One thing it has taught me is this: popularity and usefulness are not always the same thing.
Recently, Genius Terminal $GENIUS started attracting attention as a private on-chain terminal. The narrative gained traction quickly, and as usual, the token responded faster than most people could fully understand the product itself.
Instead of following social media excitement, I tried to think about the problem Genius Terminal claims to solve.
Privacy and on-chain efficiency are real concerns. But when I spoke with traders and people who work closely with blockchain data, the reactions were mixed. Some liked the idea of a more private workflow. Others questioned whether existing tools already solve most of their needs well enough. A few pointed out that convenience often matters more than new architecture.
That made me think about a broader pattern in crypto. Many projects assume industries need blockchain solutions before confirming that those industries actually feel the pain being described.
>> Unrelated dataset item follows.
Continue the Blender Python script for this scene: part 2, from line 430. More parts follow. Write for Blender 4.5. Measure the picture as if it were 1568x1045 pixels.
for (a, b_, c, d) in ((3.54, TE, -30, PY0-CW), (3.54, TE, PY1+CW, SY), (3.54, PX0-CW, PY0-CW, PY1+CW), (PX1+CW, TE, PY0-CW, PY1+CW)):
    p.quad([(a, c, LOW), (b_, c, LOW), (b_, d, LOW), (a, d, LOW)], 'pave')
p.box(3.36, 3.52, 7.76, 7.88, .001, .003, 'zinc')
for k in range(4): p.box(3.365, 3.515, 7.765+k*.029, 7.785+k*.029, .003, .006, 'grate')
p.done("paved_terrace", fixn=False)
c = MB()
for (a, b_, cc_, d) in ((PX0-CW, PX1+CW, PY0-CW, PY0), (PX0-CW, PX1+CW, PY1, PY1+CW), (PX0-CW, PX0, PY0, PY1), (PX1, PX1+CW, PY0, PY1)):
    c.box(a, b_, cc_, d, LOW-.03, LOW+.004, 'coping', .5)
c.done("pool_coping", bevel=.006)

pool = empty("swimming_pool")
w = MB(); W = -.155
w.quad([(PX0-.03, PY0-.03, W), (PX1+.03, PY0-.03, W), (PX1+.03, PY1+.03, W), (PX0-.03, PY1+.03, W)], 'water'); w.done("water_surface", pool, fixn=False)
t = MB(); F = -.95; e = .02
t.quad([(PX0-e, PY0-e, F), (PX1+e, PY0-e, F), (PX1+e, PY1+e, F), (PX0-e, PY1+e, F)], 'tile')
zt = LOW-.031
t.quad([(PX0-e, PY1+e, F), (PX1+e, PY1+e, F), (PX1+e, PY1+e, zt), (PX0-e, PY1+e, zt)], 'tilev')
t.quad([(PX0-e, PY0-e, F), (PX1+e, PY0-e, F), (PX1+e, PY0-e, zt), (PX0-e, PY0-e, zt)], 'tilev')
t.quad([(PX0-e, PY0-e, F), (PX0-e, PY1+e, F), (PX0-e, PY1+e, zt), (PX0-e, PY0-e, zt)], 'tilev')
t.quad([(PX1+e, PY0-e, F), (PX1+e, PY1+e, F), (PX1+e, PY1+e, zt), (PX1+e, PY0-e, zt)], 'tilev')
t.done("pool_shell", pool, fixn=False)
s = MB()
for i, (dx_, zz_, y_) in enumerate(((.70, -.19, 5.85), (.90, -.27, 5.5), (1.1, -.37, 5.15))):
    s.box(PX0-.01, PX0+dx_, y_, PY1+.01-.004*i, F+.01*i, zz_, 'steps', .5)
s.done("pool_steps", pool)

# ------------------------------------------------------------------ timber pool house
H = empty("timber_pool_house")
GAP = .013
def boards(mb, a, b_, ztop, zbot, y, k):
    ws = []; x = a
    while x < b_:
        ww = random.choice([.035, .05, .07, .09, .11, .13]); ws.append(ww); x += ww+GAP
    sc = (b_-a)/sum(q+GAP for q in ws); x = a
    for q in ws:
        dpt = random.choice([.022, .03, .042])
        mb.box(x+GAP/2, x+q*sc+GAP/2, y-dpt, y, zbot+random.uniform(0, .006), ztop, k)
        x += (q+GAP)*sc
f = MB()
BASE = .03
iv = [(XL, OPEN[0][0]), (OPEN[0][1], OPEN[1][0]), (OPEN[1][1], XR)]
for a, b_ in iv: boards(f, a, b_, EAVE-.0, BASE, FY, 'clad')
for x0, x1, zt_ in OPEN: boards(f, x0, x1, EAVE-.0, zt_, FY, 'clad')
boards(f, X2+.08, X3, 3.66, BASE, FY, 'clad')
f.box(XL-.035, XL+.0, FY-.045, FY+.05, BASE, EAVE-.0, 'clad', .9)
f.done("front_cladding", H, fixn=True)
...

Crypto has historically succeeded when solving crypto-native problems such as wallets, DeFi infrastructure, and trading tools.
For Genius Terminal, the challenge is simple. It must prove real adoption beyond an interesting narrative.
Because buying $GENIUS today is not buying proven utility. It is a bet that future demand will eventually justify today's attention.
What real problem, experienced by people outside crypto, does this solve today?